A numbered guide to art

It is amazing how a simple marketing idea combined with good creative thinking, could birth a Rembrandt in millions of households by letting them discover art.
A numbered guide to art

CHENNAI : Do you remember those childhood afternoons spent meticulously following numbered instructions to colour? Oh, the joy of seeing the picture come alive, number by number, hue by hue! If you thought that these delights are invariably trampled by age, it may surprise you to know that decades ago, painting by numbers took the adult world by storm! This was a time when World War-weary countries were looking up, with time to spare and nerves to calm.

And this is how it all began. In the 1950’s, Max Klein, the owner of a company that sold paints for commercial sign boards, was thinking up ways to increase revenue. Dan Robbins, an employee since 1949, presented the innovative idea of Painting Kits that would have numbers to indicate the colours and areas to paint. Inspired by Leonardo Da Vinci (of the Mona Lisa fame), who used to entrust his apprentices with painting numbered portions of his canvases, Robbins, at first, made an abstract design using the same method. Klein loved the concept but not the design. After several experiments, the Paint-by-Numbers kit was created, using famous artworks like ‘The Last Supper’ and others.

As the next step, Klein and Robbins demonstrated the invention at a supermarket and as luck would have it, it was an instant hit, selling out immediately. The concept soon became a rage, with several artwork designs being introduced regularly. The company quickly grew, producing an astounding 50,000 kits each day. Households proudly flaunted their freshly painted versions on their fading living room walls. It even found its way into The White House!

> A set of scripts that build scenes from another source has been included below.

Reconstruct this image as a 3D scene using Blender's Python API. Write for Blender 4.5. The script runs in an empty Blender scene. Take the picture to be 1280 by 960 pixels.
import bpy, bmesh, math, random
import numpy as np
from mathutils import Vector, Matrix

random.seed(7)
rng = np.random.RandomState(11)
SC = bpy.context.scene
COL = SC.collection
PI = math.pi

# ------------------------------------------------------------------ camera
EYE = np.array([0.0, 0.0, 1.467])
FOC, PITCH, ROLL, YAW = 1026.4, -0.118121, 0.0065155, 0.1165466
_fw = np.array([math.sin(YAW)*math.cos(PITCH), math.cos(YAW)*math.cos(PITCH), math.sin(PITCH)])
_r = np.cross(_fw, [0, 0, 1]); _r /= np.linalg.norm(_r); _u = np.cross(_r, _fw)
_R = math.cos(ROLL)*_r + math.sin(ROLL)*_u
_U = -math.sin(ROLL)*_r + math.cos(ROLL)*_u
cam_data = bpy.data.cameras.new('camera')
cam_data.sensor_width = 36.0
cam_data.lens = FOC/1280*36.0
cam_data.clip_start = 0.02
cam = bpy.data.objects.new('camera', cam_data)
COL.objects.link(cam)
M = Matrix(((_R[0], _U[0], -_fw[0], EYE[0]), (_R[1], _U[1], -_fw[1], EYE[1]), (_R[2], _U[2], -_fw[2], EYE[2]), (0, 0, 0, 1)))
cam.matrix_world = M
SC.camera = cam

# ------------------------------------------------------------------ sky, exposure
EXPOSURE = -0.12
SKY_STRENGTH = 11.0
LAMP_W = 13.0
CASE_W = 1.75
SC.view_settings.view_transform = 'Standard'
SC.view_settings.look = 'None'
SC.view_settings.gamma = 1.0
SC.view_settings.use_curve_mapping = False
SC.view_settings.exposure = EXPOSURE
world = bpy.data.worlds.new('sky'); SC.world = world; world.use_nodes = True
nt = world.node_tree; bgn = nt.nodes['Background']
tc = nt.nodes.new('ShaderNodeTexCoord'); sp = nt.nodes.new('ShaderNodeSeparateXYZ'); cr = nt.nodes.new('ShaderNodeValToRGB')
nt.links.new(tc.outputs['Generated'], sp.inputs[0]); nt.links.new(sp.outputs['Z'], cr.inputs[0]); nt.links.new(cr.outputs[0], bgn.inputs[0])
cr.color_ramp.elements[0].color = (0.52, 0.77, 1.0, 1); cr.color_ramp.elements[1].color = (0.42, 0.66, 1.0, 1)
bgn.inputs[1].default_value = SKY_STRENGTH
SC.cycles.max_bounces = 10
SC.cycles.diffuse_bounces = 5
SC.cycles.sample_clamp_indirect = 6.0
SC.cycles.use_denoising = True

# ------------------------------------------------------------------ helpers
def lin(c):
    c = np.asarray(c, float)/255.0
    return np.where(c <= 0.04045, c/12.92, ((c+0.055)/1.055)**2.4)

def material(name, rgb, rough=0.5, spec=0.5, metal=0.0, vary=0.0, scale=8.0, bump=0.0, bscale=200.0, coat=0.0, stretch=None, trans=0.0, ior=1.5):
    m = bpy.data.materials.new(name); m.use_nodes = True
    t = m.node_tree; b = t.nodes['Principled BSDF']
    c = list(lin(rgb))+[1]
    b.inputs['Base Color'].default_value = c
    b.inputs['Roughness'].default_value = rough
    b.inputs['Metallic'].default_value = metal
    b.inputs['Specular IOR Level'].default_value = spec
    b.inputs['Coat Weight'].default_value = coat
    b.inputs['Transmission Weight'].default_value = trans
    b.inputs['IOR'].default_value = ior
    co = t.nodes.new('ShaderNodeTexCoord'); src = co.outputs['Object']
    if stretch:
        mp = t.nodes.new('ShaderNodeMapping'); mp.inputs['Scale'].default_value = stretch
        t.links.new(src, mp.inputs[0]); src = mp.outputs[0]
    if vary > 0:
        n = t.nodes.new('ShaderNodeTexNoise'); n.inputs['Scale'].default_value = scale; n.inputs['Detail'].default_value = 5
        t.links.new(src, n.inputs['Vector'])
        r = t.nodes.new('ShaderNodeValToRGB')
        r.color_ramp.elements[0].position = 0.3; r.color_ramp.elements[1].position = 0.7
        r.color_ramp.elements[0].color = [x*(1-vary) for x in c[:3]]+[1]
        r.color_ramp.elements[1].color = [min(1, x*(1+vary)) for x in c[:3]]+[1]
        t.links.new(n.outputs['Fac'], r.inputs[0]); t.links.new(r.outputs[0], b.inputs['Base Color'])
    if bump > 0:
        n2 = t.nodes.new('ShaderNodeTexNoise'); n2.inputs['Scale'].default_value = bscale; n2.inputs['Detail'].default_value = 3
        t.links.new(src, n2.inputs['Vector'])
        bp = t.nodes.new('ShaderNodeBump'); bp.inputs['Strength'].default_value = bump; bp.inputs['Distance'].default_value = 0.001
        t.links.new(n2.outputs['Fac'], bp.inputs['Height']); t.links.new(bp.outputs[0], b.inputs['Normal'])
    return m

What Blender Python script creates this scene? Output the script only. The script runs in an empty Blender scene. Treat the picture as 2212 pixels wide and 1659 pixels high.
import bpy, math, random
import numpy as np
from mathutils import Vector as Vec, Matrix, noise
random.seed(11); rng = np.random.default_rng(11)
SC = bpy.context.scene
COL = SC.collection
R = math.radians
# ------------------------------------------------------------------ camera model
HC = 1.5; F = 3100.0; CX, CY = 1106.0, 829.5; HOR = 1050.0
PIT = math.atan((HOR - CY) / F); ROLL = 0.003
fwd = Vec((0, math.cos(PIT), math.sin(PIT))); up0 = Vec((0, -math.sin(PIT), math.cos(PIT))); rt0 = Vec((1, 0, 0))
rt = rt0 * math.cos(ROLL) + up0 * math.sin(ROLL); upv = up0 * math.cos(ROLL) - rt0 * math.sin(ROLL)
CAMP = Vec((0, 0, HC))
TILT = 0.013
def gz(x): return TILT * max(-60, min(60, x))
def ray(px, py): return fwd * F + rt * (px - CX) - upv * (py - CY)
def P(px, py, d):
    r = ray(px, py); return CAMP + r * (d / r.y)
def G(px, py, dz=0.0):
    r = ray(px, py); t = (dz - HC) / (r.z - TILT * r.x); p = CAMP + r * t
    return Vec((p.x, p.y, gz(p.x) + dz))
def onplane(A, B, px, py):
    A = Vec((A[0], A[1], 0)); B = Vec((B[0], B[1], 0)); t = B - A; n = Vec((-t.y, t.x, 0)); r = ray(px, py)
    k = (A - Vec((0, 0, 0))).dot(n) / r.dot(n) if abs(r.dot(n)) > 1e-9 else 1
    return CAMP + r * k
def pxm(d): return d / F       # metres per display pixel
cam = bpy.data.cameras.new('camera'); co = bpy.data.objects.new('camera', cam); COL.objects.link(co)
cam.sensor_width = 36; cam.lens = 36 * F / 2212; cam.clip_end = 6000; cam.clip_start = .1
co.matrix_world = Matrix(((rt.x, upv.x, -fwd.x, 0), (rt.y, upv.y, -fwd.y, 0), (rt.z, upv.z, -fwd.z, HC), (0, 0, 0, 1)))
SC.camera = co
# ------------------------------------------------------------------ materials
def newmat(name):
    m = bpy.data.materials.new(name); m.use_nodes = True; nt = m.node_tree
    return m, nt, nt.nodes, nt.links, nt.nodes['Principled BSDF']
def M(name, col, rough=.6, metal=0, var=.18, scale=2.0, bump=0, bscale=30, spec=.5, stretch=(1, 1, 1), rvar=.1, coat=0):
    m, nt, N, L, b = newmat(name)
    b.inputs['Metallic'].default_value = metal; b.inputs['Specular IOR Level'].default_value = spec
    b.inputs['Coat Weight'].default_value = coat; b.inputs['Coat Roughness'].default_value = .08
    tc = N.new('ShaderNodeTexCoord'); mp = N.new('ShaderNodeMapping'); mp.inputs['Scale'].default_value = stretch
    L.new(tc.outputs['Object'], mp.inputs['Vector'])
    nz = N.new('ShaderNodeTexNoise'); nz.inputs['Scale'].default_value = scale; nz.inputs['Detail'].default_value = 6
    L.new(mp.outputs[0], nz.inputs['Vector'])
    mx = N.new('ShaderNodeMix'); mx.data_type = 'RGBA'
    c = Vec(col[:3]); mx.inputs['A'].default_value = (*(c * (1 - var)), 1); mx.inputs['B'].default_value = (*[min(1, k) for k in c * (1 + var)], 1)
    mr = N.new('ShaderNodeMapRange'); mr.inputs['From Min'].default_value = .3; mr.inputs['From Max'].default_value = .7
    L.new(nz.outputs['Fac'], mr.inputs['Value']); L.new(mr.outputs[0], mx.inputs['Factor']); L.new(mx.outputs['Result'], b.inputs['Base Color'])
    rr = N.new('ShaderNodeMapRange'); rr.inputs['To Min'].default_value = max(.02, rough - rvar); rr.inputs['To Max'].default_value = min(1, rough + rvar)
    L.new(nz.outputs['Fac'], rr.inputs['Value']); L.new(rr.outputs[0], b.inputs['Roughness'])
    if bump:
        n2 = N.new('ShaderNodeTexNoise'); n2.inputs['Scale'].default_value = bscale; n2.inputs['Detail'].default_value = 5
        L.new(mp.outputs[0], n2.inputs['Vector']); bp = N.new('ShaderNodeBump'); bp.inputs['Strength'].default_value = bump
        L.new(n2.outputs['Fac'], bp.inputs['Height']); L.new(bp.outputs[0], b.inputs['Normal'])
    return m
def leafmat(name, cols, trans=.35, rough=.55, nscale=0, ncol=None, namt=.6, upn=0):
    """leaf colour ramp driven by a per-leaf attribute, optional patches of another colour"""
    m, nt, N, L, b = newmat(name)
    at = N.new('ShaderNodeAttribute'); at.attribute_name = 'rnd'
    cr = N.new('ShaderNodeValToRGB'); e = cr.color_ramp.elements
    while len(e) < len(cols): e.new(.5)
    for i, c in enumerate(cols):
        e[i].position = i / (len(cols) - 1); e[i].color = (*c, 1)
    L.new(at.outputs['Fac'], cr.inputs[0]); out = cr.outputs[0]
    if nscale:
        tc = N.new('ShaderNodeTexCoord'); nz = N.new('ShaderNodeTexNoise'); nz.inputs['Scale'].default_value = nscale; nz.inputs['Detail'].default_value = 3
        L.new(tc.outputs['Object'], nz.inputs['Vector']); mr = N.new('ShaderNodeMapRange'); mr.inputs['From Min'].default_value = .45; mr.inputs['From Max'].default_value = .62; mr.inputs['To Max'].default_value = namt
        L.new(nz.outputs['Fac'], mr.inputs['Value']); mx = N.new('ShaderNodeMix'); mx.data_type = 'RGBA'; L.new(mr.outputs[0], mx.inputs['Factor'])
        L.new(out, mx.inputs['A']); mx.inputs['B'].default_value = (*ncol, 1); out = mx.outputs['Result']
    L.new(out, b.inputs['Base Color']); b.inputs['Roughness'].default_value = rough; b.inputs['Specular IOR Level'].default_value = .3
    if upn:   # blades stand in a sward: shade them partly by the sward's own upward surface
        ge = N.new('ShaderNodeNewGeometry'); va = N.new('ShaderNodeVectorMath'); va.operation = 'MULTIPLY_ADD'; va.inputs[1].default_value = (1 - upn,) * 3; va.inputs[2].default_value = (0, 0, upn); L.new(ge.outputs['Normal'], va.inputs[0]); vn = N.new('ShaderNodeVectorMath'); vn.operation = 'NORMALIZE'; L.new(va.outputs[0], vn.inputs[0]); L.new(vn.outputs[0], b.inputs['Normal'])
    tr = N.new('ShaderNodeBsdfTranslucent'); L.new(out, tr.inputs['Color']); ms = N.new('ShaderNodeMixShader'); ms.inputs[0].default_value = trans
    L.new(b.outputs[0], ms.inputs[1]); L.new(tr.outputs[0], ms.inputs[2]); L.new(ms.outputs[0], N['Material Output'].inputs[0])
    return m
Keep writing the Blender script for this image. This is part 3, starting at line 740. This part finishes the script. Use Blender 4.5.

As is the case with all things new and widely popular, this too had its fair share of criticism. Some found it silly, some felt that it made the act of creating a painting seem very simple and all by rote, while many others felt that it would result in undermining the value of “real” artworks and strip them of their originality. No matter the negative reactions, Dan Robbins was a happy man, and wrote in his memoir, “I never claim that painting by number is art. It is the experience of art, and it brings that experience to the individual who would normally not pick up a brush, not dip it in paint. That’s what it does.” And how true! 

The fad may have died after the 60’s, perhaps due to the invasion of television sets in every home and other such pastimes, but that cannot take us away from the fact that the effect on society during its heyday was far-reaching!

Artists like Andy Warhol in the 80’s and Damien Hirst in the early 2000’s did dabble in this technique at times, but by and large, it is now largely confined to children’s colouring books, while adults busy themselves with conquering corporate universes.

It is amazing how a simple marketing idea combined with good creative thinking, could birth a Rembrandt in millions of households by letting them discover art. Maybe someday, another such ingenuity would make us pause in this rat race and do something that breathes beauty everytime we encounter it.